Value water: we can’t live without it

The Okanagan Basin Water Board warns we must stop wasting and trashing our water resource and value it more.

Even though there’s no life without it, we still waste water by letting it run down the gutters and trash it by mud-bogging in watersheds, notes Anna Warwick Sears, executive-director of the Okanagan Basin Water Board.

“As a community we need to realize the value of fresh, clean, abundant water,” she explains, particularly when you compare what we have to what’s available in many other parts of the world.

There’s a lot of controversy about the value of water, she says. “We take it for granted.”

In addition to its intrinsic value, there are the costs associated with its treatment for use as drinking water, the delivery of it to our homes, and the mis-management of it, she adds.

Sears spoke on the value of water at the OBWB annual meeting in Kelowna today, where guest speaker Chris Wood also talked about recognizing the value of water. Wood is the author of Dry Spring: the Coming Water Crisis in North America and Blockbusters and Trade Wars.

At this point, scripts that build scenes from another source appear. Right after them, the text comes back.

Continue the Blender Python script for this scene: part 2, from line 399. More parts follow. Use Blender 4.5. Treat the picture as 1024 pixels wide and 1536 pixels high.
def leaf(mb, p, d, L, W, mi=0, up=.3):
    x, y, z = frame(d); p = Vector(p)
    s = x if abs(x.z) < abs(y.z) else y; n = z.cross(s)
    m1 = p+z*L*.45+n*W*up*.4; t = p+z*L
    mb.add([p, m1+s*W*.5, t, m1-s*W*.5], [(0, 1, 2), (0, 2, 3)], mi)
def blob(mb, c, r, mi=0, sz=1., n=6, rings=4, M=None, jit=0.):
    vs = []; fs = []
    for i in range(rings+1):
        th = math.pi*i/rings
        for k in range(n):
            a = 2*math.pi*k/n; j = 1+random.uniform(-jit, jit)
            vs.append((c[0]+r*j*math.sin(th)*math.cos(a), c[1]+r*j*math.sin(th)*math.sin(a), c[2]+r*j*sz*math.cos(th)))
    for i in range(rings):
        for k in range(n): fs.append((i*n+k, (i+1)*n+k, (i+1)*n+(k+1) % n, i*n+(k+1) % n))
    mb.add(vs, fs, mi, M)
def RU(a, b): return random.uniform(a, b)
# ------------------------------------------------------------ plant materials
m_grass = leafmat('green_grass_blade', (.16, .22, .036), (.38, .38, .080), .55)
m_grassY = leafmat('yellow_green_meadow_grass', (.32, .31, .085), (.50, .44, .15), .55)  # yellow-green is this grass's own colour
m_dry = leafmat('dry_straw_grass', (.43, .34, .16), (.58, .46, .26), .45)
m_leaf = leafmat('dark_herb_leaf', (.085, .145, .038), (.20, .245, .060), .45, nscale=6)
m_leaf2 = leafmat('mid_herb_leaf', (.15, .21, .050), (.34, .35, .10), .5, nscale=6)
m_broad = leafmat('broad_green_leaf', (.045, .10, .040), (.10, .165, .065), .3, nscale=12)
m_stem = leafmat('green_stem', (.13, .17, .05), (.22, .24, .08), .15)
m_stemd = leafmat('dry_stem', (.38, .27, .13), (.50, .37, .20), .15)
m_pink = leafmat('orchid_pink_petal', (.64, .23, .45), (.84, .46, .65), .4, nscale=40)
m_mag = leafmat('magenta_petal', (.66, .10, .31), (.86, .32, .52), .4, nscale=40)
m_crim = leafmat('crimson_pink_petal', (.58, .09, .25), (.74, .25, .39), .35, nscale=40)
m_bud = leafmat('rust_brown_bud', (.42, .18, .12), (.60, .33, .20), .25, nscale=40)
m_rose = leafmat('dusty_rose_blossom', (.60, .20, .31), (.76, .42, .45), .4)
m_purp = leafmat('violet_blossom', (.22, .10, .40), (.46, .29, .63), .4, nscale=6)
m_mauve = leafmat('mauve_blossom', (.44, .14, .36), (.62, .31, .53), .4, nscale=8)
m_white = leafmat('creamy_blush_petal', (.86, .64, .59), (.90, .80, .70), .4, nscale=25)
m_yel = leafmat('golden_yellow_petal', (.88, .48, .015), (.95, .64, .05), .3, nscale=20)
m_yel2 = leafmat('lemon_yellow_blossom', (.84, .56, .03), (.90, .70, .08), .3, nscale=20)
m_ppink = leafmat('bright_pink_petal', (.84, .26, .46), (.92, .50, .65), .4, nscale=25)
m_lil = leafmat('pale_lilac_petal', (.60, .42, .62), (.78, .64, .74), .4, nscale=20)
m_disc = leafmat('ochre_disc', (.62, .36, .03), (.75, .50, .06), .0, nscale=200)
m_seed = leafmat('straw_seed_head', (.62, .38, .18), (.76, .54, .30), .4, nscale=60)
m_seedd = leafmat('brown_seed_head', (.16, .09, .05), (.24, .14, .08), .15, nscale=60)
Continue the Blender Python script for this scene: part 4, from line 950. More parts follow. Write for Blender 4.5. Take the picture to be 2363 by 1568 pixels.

Sears notes the valuation of ecosystems is closely related to the value of water since watersheds must be protected to protect water quality, and also to conserve water.

“The more people value it, the more they’ll care for it,” she adds.

But, she acknowledges the challenge is to educate people about the value of water. Since it’s priceless, it’s crazy to talk about price, but often the price on the utility bill doesn’t actually pay even for the cost of treating water to ensure it’s safe to drink, or for the infrastructure required to deliver it.

That is in the process of being changed, but it’s a slow process, she says.

Sears believes we also need to look further into the future, and the infrastructure needed to continue to provide adequate safe water.

“There’ll be more and more people in the watersheds; in our reservoir lakes and recreating around the lakes and streams that contain our drinking water,” she says.

The OBWB is working to provide the knowledge resources for civic government bodies to help them manage watersheds and water to maintain water quality and quantity in the future.

As well, the board is working on a communication strategy for the public on this ‘precious resource.’

“I believe we’re making headway, but it’s slow,” she comments.

In a wet year such as this was, with heavy snowpacks, enormous runoff and then a month of rain, it’s difficult to convince the public of the importance of conserving water, yet those are the very conditions that are the cause of water quality issues, she noted.